Hydrology & Water Resources Seminar
April
23
Tue
2019
4:00 pm - 5:00 pm
Iran’s Water Bankruptcy and Politics by Kaveh Madani, Henry Hart Rice Senior Fellow, The MacMillan Center, Department of Political Science, Yale University, Visiting Professor, Centre for Environmental Policy, Imperial College London
Abstract
In this seminar, Kaveh Madani, a former deputy head of Iran’s Department of Environment, overviews the major drivers of Iran’s water resource problems and shares his observations during his service as the Deputy Vice President of a country that is under strong international and domestic pressure. He argues that Iran is suffering from a socio-economic drought—i.e. “water bankruptcy,” where water demand exceeds the natural water supply significantly. Madani believes that the current structure of the water governance system and the food-dependence paranoia in Iran leaves minimal hope for a meaningful reform that can address Iran’s water problems in a timely manner.

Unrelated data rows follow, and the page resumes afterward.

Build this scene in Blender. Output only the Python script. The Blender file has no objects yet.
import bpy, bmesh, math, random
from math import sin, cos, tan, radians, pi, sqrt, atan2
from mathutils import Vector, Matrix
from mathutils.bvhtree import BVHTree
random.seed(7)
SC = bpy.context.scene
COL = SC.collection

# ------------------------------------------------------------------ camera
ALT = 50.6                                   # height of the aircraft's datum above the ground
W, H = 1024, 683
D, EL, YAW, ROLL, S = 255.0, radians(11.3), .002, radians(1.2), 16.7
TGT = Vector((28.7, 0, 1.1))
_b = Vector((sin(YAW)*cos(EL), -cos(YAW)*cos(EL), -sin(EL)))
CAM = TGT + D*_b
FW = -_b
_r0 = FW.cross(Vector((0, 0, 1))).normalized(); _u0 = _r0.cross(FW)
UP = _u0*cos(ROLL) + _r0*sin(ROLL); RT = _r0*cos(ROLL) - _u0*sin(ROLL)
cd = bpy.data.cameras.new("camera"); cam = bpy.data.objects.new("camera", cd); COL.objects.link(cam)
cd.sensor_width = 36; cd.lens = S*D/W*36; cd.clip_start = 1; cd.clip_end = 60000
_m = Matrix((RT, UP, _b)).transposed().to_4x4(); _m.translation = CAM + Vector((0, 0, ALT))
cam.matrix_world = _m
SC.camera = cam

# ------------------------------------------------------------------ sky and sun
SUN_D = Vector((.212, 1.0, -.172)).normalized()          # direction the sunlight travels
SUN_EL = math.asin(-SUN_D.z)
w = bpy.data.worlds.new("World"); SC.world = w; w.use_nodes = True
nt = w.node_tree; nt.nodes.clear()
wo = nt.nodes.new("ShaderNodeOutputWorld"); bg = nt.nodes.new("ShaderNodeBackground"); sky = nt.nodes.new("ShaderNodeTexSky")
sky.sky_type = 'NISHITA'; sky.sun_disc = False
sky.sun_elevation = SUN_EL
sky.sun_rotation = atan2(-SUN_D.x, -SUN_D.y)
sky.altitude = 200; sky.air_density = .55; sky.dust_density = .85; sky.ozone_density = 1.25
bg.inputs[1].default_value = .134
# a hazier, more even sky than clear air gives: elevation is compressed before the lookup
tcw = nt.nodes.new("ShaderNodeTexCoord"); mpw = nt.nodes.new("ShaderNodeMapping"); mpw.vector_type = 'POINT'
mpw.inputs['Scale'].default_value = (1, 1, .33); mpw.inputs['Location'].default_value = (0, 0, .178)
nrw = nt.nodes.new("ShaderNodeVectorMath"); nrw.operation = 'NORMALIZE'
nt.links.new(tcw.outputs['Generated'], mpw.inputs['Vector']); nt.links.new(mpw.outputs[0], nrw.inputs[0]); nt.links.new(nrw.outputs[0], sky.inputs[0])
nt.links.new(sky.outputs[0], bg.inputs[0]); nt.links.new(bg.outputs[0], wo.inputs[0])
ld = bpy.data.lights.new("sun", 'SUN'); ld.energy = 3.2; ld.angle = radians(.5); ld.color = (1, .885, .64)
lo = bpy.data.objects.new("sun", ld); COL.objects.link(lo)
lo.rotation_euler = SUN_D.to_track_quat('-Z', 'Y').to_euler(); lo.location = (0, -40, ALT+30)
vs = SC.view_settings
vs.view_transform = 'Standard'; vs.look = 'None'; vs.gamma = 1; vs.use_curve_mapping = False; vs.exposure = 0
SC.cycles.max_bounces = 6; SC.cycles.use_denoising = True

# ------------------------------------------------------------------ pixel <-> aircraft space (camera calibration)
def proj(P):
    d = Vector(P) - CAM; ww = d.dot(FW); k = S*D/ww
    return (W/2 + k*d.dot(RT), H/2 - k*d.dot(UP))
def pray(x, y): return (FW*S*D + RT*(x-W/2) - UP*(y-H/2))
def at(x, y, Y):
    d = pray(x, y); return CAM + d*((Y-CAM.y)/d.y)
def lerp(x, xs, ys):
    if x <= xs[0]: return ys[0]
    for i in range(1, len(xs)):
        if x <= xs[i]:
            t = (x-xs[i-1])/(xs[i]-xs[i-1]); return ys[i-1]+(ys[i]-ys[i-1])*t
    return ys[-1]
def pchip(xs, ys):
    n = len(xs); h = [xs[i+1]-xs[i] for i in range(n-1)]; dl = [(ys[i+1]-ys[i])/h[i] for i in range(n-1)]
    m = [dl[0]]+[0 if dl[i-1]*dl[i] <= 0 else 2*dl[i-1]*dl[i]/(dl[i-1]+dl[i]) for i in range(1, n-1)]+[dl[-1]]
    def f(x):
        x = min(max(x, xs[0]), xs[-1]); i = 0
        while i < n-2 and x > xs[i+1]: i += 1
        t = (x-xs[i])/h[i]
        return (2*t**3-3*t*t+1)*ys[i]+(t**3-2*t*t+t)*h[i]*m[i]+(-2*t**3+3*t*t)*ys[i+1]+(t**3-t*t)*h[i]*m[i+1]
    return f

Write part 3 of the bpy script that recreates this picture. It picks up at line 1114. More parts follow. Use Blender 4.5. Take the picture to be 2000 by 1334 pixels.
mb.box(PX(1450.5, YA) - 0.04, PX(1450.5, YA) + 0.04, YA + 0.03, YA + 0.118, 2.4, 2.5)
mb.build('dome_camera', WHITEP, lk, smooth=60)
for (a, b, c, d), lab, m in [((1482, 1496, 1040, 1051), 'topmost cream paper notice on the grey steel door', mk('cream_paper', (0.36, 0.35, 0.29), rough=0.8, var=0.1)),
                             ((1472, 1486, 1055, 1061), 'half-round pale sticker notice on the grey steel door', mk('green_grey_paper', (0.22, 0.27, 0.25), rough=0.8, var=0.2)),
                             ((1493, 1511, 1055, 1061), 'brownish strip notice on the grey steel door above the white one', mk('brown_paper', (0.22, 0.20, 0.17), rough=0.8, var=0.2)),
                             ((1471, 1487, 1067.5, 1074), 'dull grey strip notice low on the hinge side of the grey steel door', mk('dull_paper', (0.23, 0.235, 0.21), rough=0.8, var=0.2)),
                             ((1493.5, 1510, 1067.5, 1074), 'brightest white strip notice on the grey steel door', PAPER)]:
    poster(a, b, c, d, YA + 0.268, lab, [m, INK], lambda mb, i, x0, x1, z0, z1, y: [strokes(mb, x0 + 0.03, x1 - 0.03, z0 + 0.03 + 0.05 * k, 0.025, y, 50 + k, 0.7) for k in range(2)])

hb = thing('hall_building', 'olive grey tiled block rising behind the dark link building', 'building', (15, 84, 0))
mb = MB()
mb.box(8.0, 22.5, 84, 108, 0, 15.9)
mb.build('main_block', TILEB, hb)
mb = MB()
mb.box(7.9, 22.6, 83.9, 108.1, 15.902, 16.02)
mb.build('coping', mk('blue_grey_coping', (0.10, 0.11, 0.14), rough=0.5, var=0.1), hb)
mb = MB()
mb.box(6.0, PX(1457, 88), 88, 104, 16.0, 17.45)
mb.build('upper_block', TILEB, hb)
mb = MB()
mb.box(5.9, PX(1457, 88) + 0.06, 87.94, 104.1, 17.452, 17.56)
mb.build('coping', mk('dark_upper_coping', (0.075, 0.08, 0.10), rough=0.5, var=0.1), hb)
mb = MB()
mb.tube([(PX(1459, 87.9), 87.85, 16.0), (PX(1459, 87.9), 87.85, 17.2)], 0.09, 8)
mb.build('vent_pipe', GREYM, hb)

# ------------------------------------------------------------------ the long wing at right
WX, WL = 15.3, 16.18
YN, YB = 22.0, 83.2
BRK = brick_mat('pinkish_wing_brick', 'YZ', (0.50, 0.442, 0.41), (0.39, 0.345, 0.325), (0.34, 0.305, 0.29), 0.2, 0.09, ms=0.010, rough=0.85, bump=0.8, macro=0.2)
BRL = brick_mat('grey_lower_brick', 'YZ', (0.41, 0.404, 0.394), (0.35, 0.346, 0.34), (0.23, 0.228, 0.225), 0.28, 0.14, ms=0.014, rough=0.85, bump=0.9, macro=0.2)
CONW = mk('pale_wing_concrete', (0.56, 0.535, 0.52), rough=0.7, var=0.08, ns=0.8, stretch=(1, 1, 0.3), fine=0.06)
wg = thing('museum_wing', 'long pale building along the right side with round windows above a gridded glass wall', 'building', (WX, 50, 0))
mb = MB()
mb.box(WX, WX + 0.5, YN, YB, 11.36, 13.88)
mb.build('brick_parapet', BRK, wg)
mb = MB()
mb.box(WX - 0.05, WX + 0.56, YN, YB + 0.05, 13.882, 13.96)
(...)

In this talk, he reviews how the internal politics forced him to eventually resign from his post after being labelled as a ‘water terrorist’ and getting accused of espionage for CIA, MI6 and Mossad.
Kaveh Madani is an environmental scientist, educator, and activist, working at the interface of science, policy, and society. He has previously served as the Deputy Vice President of Iran in his position as the Deputy Head of Iran’s Department of Environment, the Vice President of the UN Environment Assembly Bureau, and Chief of Iran’s Department of Environment’s International Affairs and Conventions Center. He is currently a Henry Hart Rice Senior Fellow at the MacMillan Center for International and Area Studies of Yale University and a Visiting Professor at the Centre for Environmental Policy (CEP) of Imperial College London. He has received a number of awards for his research, teaching, as well as outreach and humanitarian activities, including the New Faces of Civil Engineering recognition in 2012, the Arne Richter Award for Outstanding Young Scientists in 2016, and the Walter Huber Civil Engineering Research Prize in 2017.
CIRES will provide a light reception after the seminar.